Появление каждого нового романа г. Загоскина – праздник для российской публики. Едва узнает она, что любимый ее романист сбирается ей сделать подарок, – она уже опускает нетерпеливые руки в карман; едва подарочек появится в книжных лавках – и уже нет его, уже он весь расхвачен, и российская публика, вынув обе руки из карманов, крепко держит ими три или две новенькие, изящно изданные книжечки. Одним словом, российская публика смотрит на г. Загоскина, как на своего писателя, да и г. Загоскин обращается с нею откровенно, запросто, по пословице – что на уме, то и на языке. Потому-то и романическая слава его утверждена на прочном основании. Публика не хочет и знать, что говорит о нем критика: она знает его сама, а на критику смотрит, как на непризванного судью в чужом семейном деле. Критика сперва было косилась на романы г. Загоскина, но после, увидев, в чем дело, положила себе за правило говорить о его романах заодно с публикою. И хорошо делает!
В самом деле, для успеха на литературном поприще довольно одного таланта, а г. Загоскин, кроме несомненного и притом сильного таланта, одарен еще и этою теплотою души нараспашку, которая свойственна только одному русскому человеку, и полон интересов, всем равно доступных, умея притом высказывать их хотя несколько и однообразным, но тем более всем равно доступным манером. Основная идея его романа – необходимость любви к отечеству и уважение ко всему отечественному. Конечно, всякая мысль, которая является вне художественного и литературного интереса, самостоятельно и особно от формы, принимая ее совершенно случайно, не как необходимое условие своего осуществления, но как средство высказаться, – такая мысль неизбежно делается отвлеченною и мертвою, а романы, порождаемые ею, дидактическими; и давно уже решено, что дидактическая поэзия – род фальшивый и чуждый вдохновения, – но этого нисколько но должно относить к мысли, проповедуемой г-м Загоскиным: она так близка к сердцу каждого и сама по себе является столь интересною и обольстительною, что никогда не утратит своей силы над душами, как бы ни была странна и неудовлетворительна ее форма.

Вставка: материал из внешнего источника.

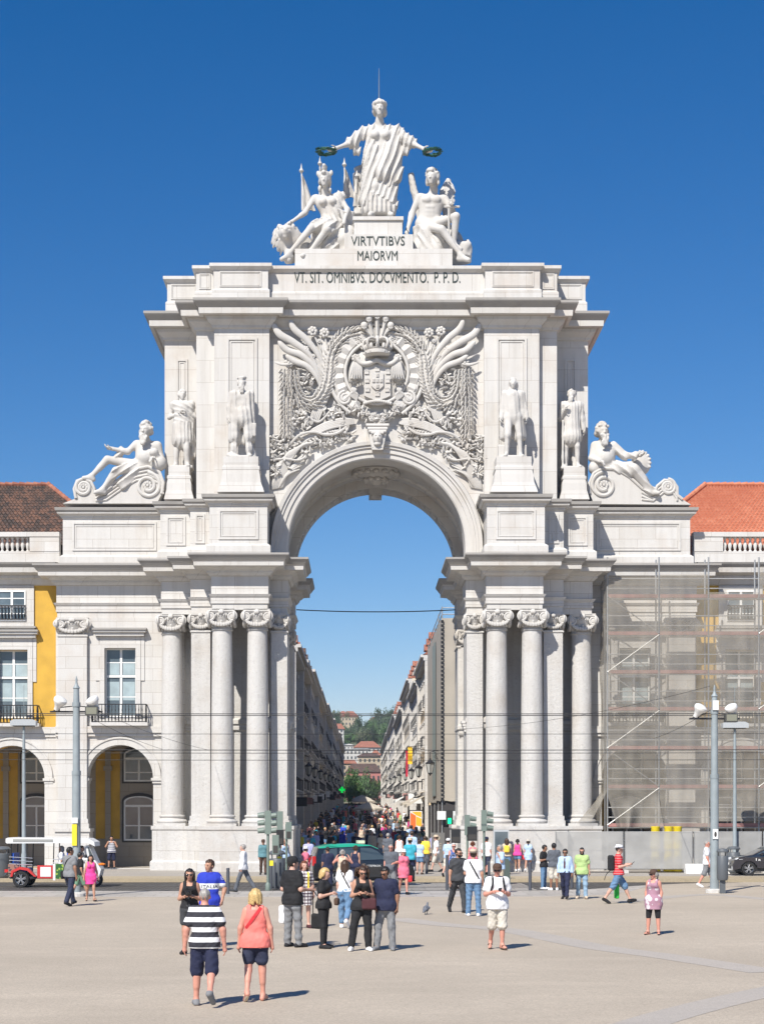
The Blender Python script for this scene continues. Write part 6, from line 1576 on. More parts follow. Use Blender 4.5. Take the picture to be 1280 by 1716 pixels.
for (u0,u1,v0,v1,Yb,col,lab) in ((680,683.5,1257,1302,164,(.55,.02,.06),'long crimson street banner hanging beside the yellow one'),(683.5,691,1252,1281,162,(.80,.50,.02),'bright yellow street banner on the sunlit facade')):
    q = MB(); x0, x1, z0, z1 = PX(u0,Yb), PX(u1,Yb), PZ(v1,Yb), PZ(v0,Yb); k = 8
    V = [(x0+(x1-x0)*(j), Yb+.12*math.sin(i*.9+j), z0+(z1-z0)*i/k) for i in range(k+1) for j in (0,.33,.66,1)]
    q.add(V, [(i*4+j,i*4+j+1,(i+1)*4+j+1,(i+1)*4+j) for i in range(k) for j in range(3)], mat('banner_'+('red' if u0 < 683 else 'yellow'), col, .7, noise=.1)); q.tube([(x0,Yb,z1),(5.5,Yb,z1+.2)], .03, 5, IRON); o = q.build('banner'); tag(o, lab, 'banner')
GRN = mat('lit_green_cross', (.0,.4,.08), .5, emit=((.0,1,.12), .5)); Yc = 250; c = Vector((PX(573,Yc), Yc, PZ(1324,Yc)))
q = MB(); w = .15; q.prism([(-w,-3*w),(w,-3*w),(w,-w),(3*w,-w),(3*w,w),(w,w),(w,3*w),(-w,3*w),(-w,w),(-3*w,w),(-3*w,-w),(-w,-w)], -.1, .1, GRN); q.v = [(c.x+p[0], c.y+p[1], c.z+p[2]) for p in q.v]; q.bar(c, (-6.2, Yc, c.z), .05, None, IRON); o = q.build('pharmacy_cross'); tag(o, 'lit green pharmacy cross on the shaded street side', 'sign')
Yp = 138; e = empty('poster_stand', (PX(697,Yp),Yp,SZ(Yp))); tag(e, 'street poster stand with an orange and yellow poster', 'poster stand'); x0, x1, z0, z1 = PX(685.5,Yp), PX(708.5,Yp), .5, PZ(1358,Yp)
q = MB(); q.box(x0,x1,Yp,Yp+.2,1.0,z1,IRON); q.box(x0+.25,x1-.25,Yp+.03,Yp+.17,.5,1.0,IRON); relative(q.build('case'), e)
q = MB(); xm = (x0+x1)/2; q.box(x0+.06,x1-.06,Yp-.012,Yp,1.06,z1-.08,WHITE); q.prism([(x0+.10,z1-.2),(xm-.02,z1-.45),(xm-.02,1.2),(x0+.10,1.2)], Yp-.02, Yp-.012, mat('poster_orange', (.75,.16,.03), .6)); q.prism([(xm,z1-.5),(x1-.1,z1-.7),(x1-.1,1.9),(xm,2.0)], Yp-.02, Yp-.012, mat('poster_yellow', (.80,.45,.03), .6)); q.prism([(x0+.2,z1-.14),(x1-.12,z1-.14),(x1-.12,z1-.6),(xm,z1-.42)], Yp-.02, Yp-.012, MATS['poster_yellow'])
for i in range(6): q.box(xm+.06,x1-.16,Yp-.02,Yp-.012,1.1+i*.1,1.1+i*.1+.04,IRON)
relative(q.build('poster'), e)
Yp = 99.3; x0, x1 = PX(723,Yp), PX(745,Yp); q = MB(); q.box(x0,x1,Yp,Yp+.08,.25,PZ(1396,Yp),mat('grey_board', (.17,.165,.16), .6)); q.box(x0+.08,x0+.14,Yp+.08,Yp+.4,.1,1.5,IRON); q.box(x1-.14,x1-.08,Yp+.08,Yp+.4,.1,1.5,IRON)
q.lathe([(.12,0),(.12,.01)], ((x0+x1)/2, Yp-.012, 1.55), 14, mat('board_print', (.38,.33,.26), .6), axis='y')
for i in range(3): q.box(x0+.2,x1-.2,Yp-.008,Yp,1.2-i*.13,1.25-i*.13,MATS['board_print'])
o = q.build('information_board'); tag(o, 'grey information board with a round emblem at the right foot of the passage', 'board')

# ------------------------------------------------------------- far end: trees, houses, hill
def hill_z(y): return 6 + max(0, y-540)*.02 if y < 640 else (8 + (y-640)*.145 if y < 960 else 54.4 + (y-960)*.02)
b = MB(); ys = [520,560,640,700,760,820,900,960,1200,1800]; b.add([(x, y, hill_z(y) + (3*math.sin(x*.01+y) if y > 640 else 0)) for y in ys for x in (-600,-300,-120,-40,0,40,120,300,600)], [(j*9+i, j*9+i+1, (j+1)*9+i+1, (j+1)*9+i) for j in range(len(ys)-1) for i in range(8)], mat('hill_scrub', (.10,.12,.06), .9, noise=.4, nscale=.05)); setting(b.build('hill'))
def leaf_mat(name, c):
    m = bpy.data.materials.new(name); m.use_nodes = True; n = m.node_tree.nodes; l = m.node_tree.links; b = n['Principled BSDF']; b.inputs['Roughness'].default_value = .6
    o = n.new('ShaderNodeNewGeometry'); r = n.new('ShaderNodeMapRange'); r.inputs['To Min'].default_value = .6; r.inputs['To Max'].default_value = 1.5; l.new(o.outputs['Random Per Island'], r.inputs['Value'])
    x = n.new('ShaderNodeMix'); x.data_type = 'RGBA'; x.blend_type = 'MULTIPLY'; x.inputs['Factor'].default_value = 1; x.inputs['A'].default_value = (*c,1); l.new(r.outputs[0], x.inputs['B']); l.new(x.outputs['Result'], b.inputs['Base Color']); return m
LF = [leaf_mat('leaf_green', (.055,.115,.03)), leaf_mat('leaf_dark', (.05,.085,.04)), leaf_mat('leaf_olive', (.10,.12,.06))]
BARK = mat('bark', (.10,.075,.05), .9)
def crown_mesh(seed, n=2600, kind=0):
    r = random.Random(seed); q = MB(); cl = [(Vector((r.gauss(0,.42), r.gauss(0,.42), .62 + r.gauss(0,.17))), r.uniform(.16,.34)) for _ in range(22)]
    if kind == 1: cl = [(Vector((r.gauss(0,.06), r.gauss(0,.06), .15+.8*i/14)), .16*(1-.6*i/14)) for i in range(15)]
    for i in range(n):
        c, rad = r.choice(cl); d = Vector((r.gauss(0,1), r.gauss(0,1), r.gauss(0,.8))).normalized(); p = c + d*rad*r.uniform(.5,1.05); s = r.uniform(.025,.055)
        u = Vector((r.gauss(0,1), r.gauss(0,1), r.gauss(0,1))).normalized(); t = u.orthogonal().normalized()
        q.add([p-u*s, p+t*s*.8, p+u*s, p-t*s*.8], [(0,1,2,3)])
    return q
CRM = {}
for k in range(5):
    kind = 1 if k == 4 else 0
    t = crown_mesh(100+k, 3000 if not kind else 900, kind).build('tmp'); CRM[k] = t.data; bpy.data.objects.remove(t)
tq = MB(); tq.tube([(0,0,0),(.01,0,.25),(0,.02,.5)], [.05,.035,.02], 7); 
for a in range(4): tq.tube([(0,0,.25+.06*a),(.2*math.cos(a*1.7),.2*math.sin(a*1.7),.55),(.33*math.cos(a*1.7+.2),.33*math.sin(a*1.7+.2),.72)], [.022,.014,.006], 5)
_t = tq.build('tmp', BARK); TRM = _t.data; bpy.data.objects.remove(_t)
def tree(u, vb, vt, Y, wpx, k, lf, label, group):
    z0, z1 = PZ(vb,Y), PZ(vt,Y); H = z1-z0; x = PX(u,Y); e = empty('tree', (x,Y,z0)); tag(e, label, 'tree', group)
    t = bpy.data.objects.new('trunk', TRM); C.objects.link(t); t.parent = e; w = wpx*Y/FPX; t.scale = (w/1.6, w/1.6, H)
    c = bpy.data.objects.new('crown', CRM[k]); C.objects.link(c); c.parent = e; c.scale = (w/1.6, w/1.6, H); c.rotation_euler.z = u
    if not CRM[k].materials: CRM[k].materials.append(LF[0])
    c.material_slots[0].link = 'OBJECT'; c.material_slots[0].material = LF[lf]
for u, vb, vt, w, lf, k in ((584,1352,1303,36,0,0),(602,1352,1300,42,0,1),(620,1352,1306,38,0,2),(633,1350,1310,28,0,3),(594,1352,1310,34,1,2)): tree(u, vb, vt, 512+u % 7, w, k, lf, 'leafy green tree in the square closing the far end of the street', 'trees in the far square')
hl = [(574,1242,1218,26,2,0),(586,1248,1220,28,1,1),(597,1246,1216,10,1,4),(606,1244,1206,32,1,2),(618,1244,1210,30,0,3),(630,1240,1204,30,1,0),(640,1240,1197,30,1,1),(650,1238,1200,28,1,2),(592,1252,1230,30,0,3),(610,1252,1226,30,2,1),(626,1252,1224,30,1,0),(640,1252,1220,30,0,2),(561,1214,1192,22,2,3),(600,1250,1216,9,1,4),(562,1240,1204,24,1,1),(658,1230,1192,24,1,0),(666,1228,1190,24,2,2),(578,1252,1232,26,1,2),(648,1252,1226,26,1,3)]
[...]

И романы г. Загоскина служат лучшим доказательством этого: несмотря на то, что г. Загоскин исчерпал всю глубину своей задушевной идеи, выказал ее нам со всех сторон, так что мы не знаем, что он будет говорить в своем новом романе, если вздумает написать его, – несмотря на это истощение дотла, его романы, благодаря согревающей их идее, всегда принимаются за новые, сообразно с годом, который выставляется на их заглавном листке.
Новый роман г. Загоскина отличается теми же недостатками, или, если угодно, теми же достоинствами, какими отличались прежние его романы. Постараемся заметить эти достоинства. Хотя роман давно уже прочтен российскою публикою, однако мы необходимо должны изложить, сколько можно короче, его содержание, чтобы представить нашим читателям данные, на которых основываем свое суждение о нем, и чтобы напомнить его тем, которые уже успели забыть его или смешать с другими романами того же автора, что очень возможно по однообразию их идеи и одинаковости рассказа.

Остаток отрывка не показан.